There are unlikely chart successes, and then there are unlikely chart successes. Chumbawamba’s “Tubthumping” — better known to the entire universe as the I get knocked down, but I get up again, you’re never gonna keep me down song — doesn’t sound like a remotely subversive song. But the band’s path to making a song like that — and to the song blowing up the way it did — is a fascinating one. Chumbawamba signed with EMI in 1997, eight years after contributing a “Heartbreak Hotel” cover to a compilation called Fuck EMI. Their decision to sign with the label was, as you can imagine, not uncontroversial. After they hit with “Tubthumping,” their old tourmates Oi Polloi released an EP called Bare Faced Hypocrisy Sells Records. In the liner notes to their 1997 album Tubthumper, which came out 20 years ago today, Chumbawamba made allusions to historical protests and to absurdist art, doing their part to draw connections between their huge hit song and class war. It didn’t work. Most people listened to “Tubthumping” and heard a fun, dumb drinking song, and the members of Chumbawamba didn’t seem to mind that much.
“Tubthumping” was a phenomenon: #6 in the US, #2 in England, #1 in Australia, Canada, Italy, and a bunch of other countries. To this day, it has the power to snap you into a 1997 memory-fugue just like “MMMBop” or “I’ll Be Mising You” or “Wannabe” or “Bitter Sweet Symphony.” The members of Chumbawamba have talked about how shocked they were to see “Tubthumping” blow up the way it did, but they had to know there was some possibility that it would happen. The other songs on the Tubthumper album mostly went unheard, though the follow-up single “Amnesia” did manage to go top-10 in the UK. But that’s a pop album full of slick production and canny genre recombinations and no-shit hooks. It has political ideas, but it Trojan-horses those ideas so effectively that you might never notice them. And that sound didn’t come out of nowhere. The members of Chumbawamba, like so many other Brits in the late-’80s, had become infatuated with acid-house sonics, and they’d been toying with synthy melodies and sticky, immediate hooks for years. “Tubthumping” wasn’t an anomaly; it was a vaguely logical end result of an old punk band retraining itself to become a pop-music force without quite working out what it would mean to become a pop-music force.
And they had fun with it. At the 1998 Brit Awards, band member Danbert Nobacon dumped a bucket of cold water over the head of John Prescott, the Deputy Prime Minister of Great Britain, as he sat in the audience. On an episode of Bill Maher’s old Politically Correct show, singer Alice Nutter advised fans who couldn’t afford their album to steal it from chain stores. (In the pre-Napster days, artists who advocated the theft of music were talking about actual shoplifting.) The band got the pre-Soft Bulletin Flaming Lips to remix “Tubthumping,” turning it into a psychedelic funk-dirge, and then they put that remix on their maxi-single.
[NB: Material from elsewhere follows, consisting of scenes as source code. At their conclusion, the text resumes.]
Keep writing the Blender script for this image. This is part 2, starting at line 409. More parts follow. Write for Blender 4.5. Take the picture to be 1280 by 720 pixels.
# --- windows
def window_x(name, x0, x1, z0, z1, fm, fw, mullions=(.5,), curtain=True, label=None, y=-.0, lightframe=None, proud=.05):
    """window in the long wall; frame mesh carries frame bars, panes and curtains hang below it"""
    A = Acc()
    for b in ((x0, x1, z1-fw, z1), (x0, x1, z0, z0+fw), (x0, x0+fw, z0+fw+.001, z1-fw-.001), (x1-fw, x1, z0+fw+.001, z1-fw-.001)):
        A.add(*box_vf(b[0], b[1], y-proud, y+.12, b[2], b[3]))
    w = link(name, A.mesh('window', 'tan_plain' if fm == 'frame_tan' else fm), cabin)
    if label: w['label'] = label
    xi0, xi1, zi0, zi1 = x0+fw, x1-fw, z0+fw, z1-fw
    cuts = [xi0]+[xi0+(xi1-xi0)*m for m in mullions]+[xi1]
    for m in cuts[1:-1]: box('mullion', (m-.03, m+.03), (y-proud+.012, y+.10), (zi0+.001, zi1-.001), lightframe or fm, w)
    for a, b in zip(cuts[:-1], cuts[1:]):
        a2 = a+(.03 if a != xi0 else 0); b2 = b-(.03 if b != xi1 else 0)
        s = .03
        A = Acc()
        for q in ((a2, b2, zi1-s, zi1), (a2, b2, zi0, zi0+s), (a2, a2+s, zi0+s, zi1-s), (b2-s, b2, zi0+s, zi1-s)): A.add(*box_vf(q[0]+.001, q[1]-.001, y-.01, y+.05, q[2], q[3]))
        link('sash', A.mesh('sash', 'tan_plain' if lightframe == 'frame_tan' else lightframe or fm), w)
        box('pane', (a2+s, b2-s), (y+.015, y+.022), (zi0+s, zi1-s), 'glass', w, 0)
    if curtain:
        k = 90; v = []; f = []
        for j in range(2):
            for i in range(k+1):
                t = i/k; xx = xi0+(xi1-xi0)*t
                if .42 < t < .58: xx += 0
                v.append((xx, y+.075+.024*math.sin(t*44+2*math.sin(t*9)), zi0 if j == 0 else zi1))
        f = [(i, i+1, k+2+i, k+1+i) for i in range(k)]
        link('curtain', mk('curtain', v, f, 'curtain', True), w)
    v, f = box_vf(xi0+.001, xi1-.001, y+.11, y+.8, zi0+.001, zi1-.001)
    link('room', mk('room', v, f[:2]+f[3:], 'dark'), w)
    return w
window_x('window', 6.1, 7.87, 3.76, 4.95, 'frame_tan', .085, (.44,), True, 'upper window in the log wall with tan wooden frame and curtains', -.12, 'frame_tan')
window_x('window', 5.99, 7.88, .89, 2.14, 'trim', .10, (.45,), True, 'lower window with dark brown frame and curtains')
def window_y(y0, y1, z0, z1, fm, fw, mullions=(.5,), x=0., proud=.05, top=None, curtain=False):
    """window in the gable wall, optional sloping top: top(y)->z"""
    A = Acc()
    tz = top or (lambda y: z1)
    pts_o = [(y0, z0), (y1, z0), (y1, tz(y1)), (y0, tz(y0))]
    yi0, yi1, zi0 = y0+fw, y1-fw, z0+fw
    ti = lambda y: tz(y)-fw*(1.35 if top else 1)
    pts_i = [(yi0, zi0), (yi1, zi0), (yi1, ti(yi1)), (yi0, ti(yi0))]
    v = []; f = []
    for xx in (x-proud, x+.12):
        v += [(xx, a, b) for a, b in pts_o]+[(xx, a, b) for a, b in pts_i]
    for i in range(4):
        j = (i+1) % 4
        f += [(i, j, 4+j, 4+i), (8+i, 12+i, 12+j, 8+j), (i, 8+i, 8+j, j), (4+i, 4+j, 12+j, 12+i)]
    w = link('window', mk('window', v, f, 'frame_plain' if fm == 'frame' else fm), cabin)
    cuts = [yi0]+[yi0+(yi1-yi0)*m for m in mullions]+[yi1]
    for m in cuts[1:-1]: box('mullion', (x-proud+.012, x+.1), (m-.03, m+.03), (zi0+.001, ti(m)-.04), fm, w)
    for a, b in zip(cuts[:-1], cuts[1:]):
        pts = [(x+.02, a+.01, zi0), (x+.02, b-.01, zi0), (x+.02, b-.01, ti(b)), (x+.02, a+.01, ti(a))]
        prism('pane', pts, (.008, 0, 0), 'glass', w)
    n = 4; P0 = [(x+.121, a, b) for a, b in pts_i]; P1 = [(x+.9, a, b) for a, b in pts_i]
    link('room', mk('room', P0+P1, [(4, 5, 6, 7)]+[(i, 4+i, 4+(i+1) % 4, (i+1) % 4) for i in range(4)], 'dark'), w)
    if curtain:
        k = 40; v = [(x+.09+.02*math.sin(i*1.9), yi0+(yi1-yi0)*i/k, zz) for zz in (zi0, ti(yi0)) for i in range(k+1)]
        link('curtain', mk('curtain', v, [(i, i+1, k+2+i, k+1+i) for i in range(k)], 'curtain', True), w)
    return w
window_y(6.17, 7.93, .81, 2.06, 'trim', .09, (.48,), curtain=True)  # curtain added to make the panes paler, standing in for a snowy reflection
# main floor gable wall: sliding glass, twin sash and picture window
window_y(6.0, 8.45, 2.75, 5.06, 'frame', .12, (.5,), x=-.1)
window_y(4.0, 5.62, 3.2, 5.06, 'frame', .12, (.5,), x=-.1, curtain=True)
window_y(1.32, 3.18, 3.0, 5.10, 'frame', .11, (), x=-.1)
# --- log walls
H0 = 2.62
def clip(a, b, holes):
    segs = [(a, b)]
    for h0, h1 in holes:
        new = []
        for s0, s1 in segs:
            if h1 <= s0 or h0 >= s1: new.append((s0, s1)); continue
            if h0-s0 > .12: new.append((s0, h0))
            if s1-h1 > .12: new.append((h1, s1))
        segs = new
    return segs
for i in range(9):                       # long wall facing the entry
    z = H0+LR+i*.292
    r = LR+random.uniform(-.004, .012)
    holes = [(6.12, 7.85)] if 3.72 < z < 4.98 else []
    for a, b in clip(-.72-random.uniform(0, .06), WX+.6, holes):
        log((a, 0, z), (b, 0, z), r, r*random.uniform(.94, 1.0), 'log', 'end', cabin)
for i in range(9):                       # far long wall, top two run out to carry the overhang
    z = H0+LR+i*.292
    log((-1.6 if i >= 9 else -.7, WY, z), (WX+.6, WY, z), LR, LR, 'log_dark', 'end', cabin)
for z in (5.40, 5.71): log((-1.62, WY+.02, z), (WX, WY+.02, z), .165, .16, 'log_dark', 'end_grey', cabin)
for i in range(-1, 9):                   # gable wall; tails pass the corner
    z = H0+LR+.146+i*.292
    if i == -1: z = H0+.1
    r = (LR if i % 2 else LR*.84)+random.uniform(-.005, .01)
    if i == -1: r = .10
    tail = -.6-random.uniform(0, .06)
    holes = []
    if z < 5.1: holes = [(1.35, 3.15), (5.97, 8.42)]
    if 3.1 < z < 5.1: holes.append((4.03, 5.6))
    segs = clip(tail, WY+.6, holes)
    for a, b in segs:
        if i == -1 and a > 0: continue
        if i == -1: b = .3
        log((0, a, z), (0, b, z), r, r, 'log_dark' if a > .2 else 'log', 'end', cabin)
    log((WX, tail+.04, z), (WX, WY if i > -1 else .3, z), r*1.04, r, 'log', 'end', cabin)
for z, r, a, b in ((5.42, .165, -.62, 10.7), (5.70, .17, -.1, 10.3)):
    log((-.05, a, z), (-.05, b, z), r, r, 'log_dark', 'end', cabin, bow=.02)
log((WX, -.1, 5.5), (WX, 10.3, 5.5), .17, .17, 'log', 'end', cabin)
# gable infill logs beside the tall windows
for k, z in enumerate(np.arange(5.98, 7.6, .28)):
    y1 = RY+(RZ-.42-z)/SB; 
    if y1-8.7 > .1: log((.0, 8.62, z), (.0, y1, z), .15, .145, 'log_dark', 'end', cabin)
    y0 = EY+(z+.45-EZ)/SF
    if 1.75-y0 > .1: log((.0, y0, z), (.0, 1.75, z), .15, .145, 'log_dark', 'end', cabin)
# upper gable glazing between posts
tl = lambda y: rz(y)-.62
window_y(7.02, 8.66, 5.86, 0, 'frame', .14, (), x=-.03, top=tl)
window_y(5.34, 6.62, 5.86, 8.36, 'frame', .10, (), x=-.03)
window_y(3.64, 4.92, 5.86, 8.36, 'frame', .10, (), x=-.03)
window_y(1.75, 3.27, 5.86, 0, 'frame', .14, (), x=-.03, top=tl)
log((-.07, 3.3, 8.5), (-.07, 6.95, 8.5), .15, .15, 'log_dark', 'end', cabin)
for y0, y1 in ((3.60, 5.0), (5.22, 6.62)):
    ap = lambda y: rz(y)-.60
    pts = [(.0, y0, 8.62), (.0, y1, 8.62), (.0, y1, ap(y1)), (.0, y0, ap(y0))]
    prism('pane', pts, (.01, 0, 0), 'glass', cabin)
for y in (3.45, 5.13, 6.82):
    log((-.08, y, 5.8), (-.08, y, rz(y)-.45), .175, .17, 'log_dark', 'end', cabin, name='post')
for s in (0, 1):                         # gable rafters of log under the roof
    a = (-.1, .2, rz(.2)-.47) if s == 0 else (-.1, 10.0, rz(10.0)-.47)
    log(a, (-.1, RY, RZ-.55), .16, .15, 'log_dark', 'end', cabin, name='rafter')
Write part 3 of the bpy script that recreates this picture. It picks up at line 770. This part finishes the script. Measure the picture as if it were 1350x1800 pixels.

And Chumbawamba kept soldiering after “Tubthumping” came and went; they only just broke up in 2012.
But fascinating history or no, Chumbawamba will probably always be remembered as one-hit wonders, and even their one hit isn’t even particularly well-regarded. (In 2011, the readers of Rolling Stone voted “Tubthumping the fifth-worst song of the ’90s.) It makes sense; it’s an ultra-repetitive song, with a production style that was almost instantly dated from a band with a silly name and dog-ass ugly cover art. Songs like that are bound to become novelties. It’s like a law of nature.
But here’s what I have to tell you about “Tubthumping”: “Tubthumping” fucking ruled. Even without knowing Chumbawamba’s whole history, without knowing that the song was supposed to be a sly commentary on something or other, it ruled. It’s a song about drinking, of course — people made a drinking game out of all the beverages mentioned in the lyrics — but it’s also about strength and resilience. It’s a celebration of overcoming all the bullshit that life throws at you. There’s a powerful undercurrent of melancholy to the way Nutter sang bits of “Danny Boy” and to the “songs that remind him of the good days” chanted refrain and to that lonely trumpet solo. And the steamroller hook — the one that echoed around in so many of our heads for months — was big and dumb and obvious in all the best ways, the way so many of the best rock anthems are. The production is immaculate, and it represents a fusion of genres — post-Beck Euro-pop, soccer-chant street-punk, boldly garish late-’90s chart-pop — that nobody else ever even attempted. It worked. I can’t call it an important or influential song, but in its moment, it was fun as hell. And its story, the story of what might be the unlikeliest underdog victory, was fun as hell too. Chumbawamba were singing for a long, long time. And for one brief, glorious moment, they were winning.